Some other training companies “misconstrue what ‘blended’ is about” and “use the blended approach as an excuse for why their online component isn’t interactive [enough],” he says. Samuels thinks blending should create a “funneling effect,” in which live instructors on the scene give students a tailored, more sophisticated understanding of subjects that an initial Web-based portion has introduced to all participants.

Lloyd’s Bank tried to create such an understanding as it taught some basic finance principles to account executives working in its wealth management business recently. With executives and clients spread around the world, the London-based bank faced both logistical problems and language and cultural issues in delivering the training. Using Zoologic’s courses, Lloyd’s product and investment specialist, Paula DeAzevedo, and its vice president and head of investment advisory services, Anabel Reid, put together a curriculum for the account executives that included an introduction to securities markets, the time value of money, and portfolio risk and portfolio returns.

While the rapid growth of the staff being trained has made it difficult to measure the success of the courses, Reid says that staffers now “speak the same language” about the needs of their clients.

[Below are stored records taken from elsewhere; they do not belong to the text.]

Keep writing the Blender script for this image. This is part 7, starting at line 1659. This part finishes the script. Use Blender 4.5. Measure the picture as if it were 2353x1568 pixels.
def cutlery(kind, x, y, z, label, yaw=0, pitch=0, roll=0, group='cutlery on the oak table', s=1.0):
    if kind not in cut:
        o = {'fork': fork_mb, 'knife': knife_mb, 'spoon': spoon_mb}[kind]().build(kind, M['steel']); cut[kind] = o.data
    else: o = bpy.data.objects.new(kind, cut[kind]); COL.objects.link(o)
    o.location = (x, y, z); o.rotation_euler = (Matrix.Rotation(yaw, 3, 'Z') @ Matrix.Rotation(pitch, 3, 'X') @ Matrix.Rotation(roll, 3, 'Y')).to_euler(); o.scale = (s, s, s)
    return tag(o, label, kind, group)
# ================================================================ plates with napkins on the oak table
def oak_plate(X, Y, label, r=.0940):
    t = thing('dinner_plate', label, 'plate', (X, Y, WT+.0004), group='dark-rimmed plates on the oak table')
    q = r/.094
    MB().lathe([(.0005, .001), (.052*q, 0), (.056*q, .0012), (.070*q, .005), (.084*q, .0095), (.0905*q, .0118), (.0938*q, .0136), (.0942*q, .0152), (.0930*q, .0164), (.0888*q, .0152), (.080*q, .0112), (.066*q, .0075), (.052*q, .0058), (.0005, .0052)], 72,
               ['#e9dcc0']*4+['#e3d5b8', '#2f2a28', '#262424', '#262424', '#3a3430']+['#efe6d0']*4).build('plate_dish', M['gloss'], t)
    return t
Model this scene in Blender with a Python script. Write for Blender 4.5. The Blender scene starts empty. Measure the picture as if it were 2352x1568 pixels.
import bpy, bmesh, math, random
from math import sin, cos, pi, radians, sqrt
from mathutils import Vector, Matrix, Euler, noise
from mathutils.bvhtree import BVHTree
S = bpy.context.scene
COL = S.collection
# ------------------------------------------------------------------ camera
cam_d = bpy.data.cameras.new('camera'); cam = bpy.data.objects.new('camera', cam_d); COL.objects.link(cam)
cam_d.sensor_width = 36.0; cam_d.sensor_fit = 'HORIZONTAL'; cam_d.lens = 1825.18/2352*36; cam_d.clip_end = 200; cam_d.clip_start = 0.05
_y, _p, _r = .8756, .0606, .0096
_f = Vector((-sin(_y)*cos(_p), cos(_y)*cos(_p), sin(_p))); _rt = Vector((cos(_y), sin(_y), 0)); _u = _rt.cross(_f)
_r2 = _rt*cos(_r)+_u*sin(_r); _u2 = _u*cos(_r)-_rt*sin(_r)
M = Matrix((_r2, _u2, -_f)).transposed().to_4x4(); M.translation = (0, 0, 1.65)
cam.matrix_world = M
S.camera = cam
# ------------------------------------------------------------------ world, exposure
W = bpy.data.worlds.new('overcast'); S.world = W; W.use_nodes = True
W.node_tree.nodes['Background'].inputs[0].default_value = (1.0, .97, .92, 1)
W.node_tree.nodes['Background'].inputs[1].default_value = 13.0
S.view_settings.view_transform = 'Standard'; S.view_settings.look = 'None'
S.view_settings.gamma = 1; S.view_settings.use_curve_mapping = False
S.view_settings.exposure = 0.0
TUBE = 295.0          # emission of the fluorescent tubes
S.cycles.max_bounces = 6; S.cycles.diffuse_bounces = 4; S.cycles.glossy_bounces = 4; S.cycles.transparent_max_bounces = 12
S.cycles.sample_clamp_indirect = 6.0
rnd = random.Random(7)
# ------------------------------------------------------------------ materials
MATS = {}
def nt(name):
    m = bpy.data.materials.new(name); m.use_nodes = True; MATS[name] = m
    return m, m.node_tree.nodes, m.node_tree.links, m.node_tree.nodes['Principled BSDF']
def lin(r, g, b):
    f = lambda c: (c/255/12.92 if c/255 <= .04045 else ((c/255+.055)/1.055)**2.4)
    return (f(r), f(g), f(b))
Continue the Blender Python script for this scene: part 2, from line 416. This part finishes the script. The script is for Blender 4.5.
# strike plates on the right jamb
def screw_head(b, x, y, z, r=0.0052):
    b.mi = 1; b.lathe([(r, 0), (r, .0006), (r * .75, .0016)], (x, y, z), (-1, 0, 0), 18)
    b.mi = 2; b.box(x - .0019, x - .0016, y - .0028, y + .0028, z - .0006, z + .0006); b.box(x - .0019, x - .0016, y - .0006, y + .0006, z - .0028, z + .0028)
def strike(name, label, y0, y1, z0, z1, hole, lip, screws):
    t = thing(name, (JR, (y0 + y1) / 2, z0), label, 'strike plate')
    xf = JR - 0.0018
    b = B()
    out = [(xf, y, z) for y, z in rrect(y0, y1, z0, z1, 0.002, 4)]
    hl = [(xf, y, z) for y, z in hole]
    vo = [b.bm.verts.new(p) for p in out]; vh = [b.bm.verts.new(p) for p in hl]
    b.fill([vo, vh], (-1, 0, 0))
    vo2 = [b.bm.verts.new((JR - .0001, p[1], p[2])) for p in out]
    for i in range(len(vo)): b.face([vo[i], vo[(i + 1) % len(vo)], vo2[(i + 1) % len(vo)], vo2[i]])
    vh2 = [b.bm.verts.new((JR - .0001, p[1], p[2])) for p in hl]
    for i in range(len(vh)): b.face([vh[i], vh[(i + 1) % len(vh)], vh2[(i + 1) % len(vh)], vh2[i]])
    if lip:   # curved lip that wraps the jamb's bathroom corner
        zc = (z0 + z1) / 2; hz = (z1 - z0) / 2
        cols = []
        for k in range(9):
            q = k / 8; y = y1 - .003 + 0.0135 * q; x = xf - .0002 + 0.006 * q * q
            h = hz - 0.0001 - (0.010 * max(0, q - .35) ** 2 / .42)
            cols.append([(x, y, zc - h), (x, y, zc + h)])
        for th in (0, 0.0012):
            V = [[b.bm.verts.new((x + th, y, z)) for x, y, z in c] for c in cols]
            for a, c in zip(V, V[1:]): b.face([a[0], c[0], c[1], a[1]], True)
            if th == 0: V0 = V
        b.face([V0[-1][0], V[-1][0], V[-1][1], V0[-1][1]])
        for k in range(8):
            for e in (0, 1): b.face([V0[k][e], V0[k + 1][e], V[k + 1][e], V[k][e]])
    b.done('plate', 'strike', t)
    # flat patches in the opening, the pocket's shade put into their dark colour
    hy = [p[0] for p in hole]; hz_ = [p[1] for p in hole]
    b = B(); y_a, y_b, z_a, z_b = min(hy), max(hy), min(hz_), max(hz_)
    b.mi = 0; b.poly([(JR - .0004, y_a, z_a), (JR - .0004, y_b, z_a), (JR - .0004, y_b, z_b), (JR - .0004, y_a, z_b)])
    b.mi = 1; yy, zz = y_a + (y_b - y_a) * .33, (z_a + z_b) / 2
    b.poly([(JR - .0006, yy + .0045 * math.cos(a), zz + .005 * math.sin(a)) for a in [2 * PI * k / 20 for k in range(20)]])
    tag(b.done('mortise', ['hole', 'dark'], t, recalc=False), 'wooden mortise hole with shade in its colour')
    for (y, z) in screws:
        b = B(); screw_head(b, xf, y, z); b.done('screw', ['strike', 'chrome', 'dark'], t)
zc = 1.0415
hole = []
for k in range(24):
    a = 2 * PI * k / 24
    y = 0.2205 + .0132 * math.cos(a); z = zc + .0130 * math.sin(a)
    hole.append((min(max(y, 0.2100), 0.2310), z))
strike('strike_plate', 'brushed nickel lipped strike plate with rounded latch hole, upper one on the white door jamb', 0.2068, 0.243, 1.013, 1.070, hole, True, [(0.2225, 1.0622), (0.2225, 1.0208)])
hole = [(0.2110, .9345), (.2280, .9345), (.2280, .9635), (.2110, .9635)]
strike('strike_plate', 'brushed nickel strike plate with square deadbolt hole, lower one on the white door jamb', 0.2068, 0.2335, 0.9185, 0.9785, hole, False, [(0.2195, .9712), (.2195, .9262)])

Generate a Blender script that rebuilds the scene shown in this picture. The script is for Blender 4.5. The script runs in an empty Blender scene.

Meanwhile, more top business schools are collaborating with companies to design both tailor-made and off-the-shelf online courses to help senior executives bone up on financial topics. Massachusetts Institute of Technology’s Sloan School of Management recently designed a Web-based course for Merrill Lynch investment banking executives, taught by stock-price expert Andrew Lo. And Cognitive Arts, the company that designed IBM’s course, will soon release “Finance for Managers,” a collection of Web-based classes through Harvard Business School Publishing. The courses, which include ratio analysis, pro forma forecasting, and use of discounted cash flow, are intended to be integrated with specific company finance-training efforts.